## Brief
Each line of the material must be returned exactly.

## Dataset excerpt
- - - -

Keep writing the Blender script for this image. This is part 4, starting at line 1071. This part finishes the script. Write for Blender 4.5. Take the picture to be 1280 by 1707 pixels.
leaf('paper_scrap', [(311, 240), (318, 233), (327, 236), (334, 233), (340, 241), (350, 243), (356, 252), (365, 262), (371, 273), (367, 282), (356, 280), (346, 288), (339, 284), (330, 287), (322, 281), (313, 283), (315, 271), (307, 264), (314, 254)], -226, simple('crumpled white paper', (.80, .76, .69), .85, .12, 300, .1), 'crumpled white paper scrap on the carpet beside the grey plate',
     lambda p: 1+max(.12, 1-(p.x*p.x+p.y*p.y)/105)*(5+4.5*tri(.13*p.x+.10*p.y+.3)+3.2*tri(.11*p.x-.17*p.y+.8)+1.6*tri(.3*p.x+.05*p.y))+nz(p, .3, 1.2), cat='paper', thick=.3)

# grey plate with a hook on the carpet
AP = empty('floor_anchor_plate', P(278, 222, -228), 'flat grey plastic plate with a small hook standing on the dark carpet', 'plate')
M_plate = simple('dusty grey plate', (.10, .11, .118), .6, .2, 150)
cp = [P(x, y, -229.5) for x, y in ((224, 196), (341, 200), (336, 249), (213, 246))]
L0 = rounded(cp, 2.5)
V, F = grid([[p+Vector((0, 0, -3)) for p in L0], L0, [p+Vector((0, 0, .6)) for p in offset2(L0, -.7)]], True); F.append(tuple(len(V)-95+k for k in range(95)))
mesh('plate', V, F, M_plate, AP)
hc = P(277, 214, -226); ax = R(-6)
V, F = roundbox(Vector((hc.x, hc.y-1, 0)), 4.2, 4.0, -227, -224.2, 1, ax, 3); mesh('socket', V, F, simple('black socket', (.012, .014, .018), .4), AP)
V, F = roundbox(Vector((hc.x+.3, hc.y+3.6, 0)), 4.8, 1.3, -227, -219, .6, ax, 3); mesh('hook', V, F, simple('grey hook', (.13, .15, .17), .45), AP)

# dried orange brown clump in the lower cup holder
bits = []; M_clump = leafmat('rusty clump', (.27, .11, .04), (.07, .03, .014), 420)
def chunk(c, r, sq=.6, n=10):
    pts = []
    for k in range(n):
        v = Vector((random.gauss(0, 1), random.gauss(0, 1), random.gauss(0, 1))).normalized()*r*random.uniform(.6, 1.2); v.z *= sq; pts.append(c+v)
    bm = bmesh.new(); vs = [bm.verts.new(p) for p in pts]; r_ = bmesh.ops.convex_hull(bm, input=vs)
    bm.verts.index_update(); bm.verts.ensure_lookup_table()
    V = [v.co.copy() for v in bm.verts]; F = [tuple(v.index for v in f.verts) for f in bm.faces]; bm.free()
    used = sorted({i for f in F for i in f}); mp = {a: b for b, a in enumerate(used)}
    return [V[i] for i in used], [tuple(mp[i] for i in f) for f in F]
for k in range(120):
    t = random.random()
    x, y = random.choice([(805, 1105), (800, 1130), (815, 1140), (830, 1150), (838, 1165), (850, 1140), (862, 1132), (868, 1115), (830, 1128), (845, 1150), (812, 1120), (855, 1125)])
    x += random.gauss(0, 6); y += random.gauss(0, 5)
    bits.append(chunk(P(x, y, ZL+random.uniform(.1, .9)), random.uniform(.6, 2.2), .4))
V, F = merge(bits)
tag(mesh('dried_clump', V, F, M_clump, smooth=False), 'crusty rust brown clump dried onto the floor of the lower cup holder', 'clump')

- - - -

## The reply
Keep writing the Blender script for this image. This is part 4, starting at line 1071. This part finishes the script. Write for Blender 4.5. Take the picture to be 1280 by 1707 pixels.
leaf('paper_scrap', [(311, 240), (318, 233), (327, 236), (334, 233), (340, 241), (350, 243), (356, 252), (365, 262), (371, 273), (367, 282), (356, 280), (346, 288), (339, 284), (330, 287), (322, 281), (313, 283), (315, 271), (307, 264), (314, 254)], -226, simple('crumpled white paper', (.80, .76, .69), .85, .12, 300, .1), 'crumpled white paper scrap on the carpet beside the grey plate',
     lambda p: 1+max(.12, 1-(p.x*p.x+p.y*p.y)/105)*(5+4.5*tri(.13*p.x+.10*p.y+.3)+3.2*tri(.11*p.x-.17*p.y+.8)+1.6*tri(.3*p.x+.05*p.y))+nz(p, .3, 1.2), cat='paper', thick=.3)

# grey plate with a hook on the carpet
AP = empty('floor_anchor_plate', P(278, 222, -228), 'flat grey plastic plate with a small hook standing on the dark carpet', 'plate')
M_plate = simple('dusty grey plate', (.10, .11, .118), .6, .2, 150)
cp = [P(x, y, -229.5) for x, y in ((224, 196), (341, 200), (336, 249), (213, 246))]
L0 = rounded(cp, 2.5)
V, F = grid([[p+Vector((0, 0, -3)) for p in L0], L0, [p+Vector((0, 0, .6)) for p in offset2(L0, -.7)]], True); F.append(tuple(len(V)-95+k for k in range(95)))
mesh('plate', V, F, M_plate, AP)
hc = P(277, 214, -226); ax = R(-6)
V, F = roundbox(Vector((hc.x, hc.y-1, 0)), 4.2, 4.0, -227, -224.2, 1, ax, 3); mesh('socket', V, F, simple('black socket', (.012, .014, .018), .4), AP)
V, F = roundbox(Vector((hc.x+.3, hc.y+3.6, 0)), 4.8, 1.3, -227, -219, .6, ax, 3); mesh('hook', V, F, simple('grey hook', (.13, .15, .17), .45), AP)

# dried orange brown clump in the lower cup holder
bits = []; M_clump = leafmat('rusty clump', (.27, .11, .04), (.07, .03, .014), 420)
def chunk(c, r, sq=.6, n=10):
    pts = []
    for k in range(n):
        v = Vector((random.gauss(0, 1), random.gauss(0, 1), random.gauss(0, 1))).normalized()*r*random.uniform(.6, 1.2); v.z *= sq; pts.append(c+v)
    bm = bmesh.new(); vs = [bm.verts.new(p) for p in pts]; r_ = bmesh.ops.convex_hull(bm, input=vs)
    bm.verts.index_update(); bm.verts.ensure_lookup_table()
    V = [v.co.copy() for v in bm.verts]; F = [tuple(v.index for v in f.verts) for f in bm.faces]; bm.free()
    used = sorted({i for f in F for i in f}); mp = {a: b for b, a in enumerate(used)}
    return [V[i] for i in used], [tuple(mp[i] for i in f) for f in F]
for k in range(120):
    t = random.random()
    x, y = random.choice([(805, 1105), (800, 1130), (815, 1140), (830, 1150), (838, 1165), (850, 1140), (862, 1132), (868, 1115), (830, 1128), (845, 1150), (812, 1120), (855, 1125)])
    x += random.gauss(0, 6); y += random.gauss(0, 5)
    bits.append(chunk(P(x, y, ZL+random.uniform(.1, .9)), random.uniform(.6, 2.2), .4))
V, F = merge(bits)
tag(mesh('dried_clump', V, F, M_clump, smooth=False), 'crusty rust brown clump dried onto the floor of the lower cup holder', 'clump')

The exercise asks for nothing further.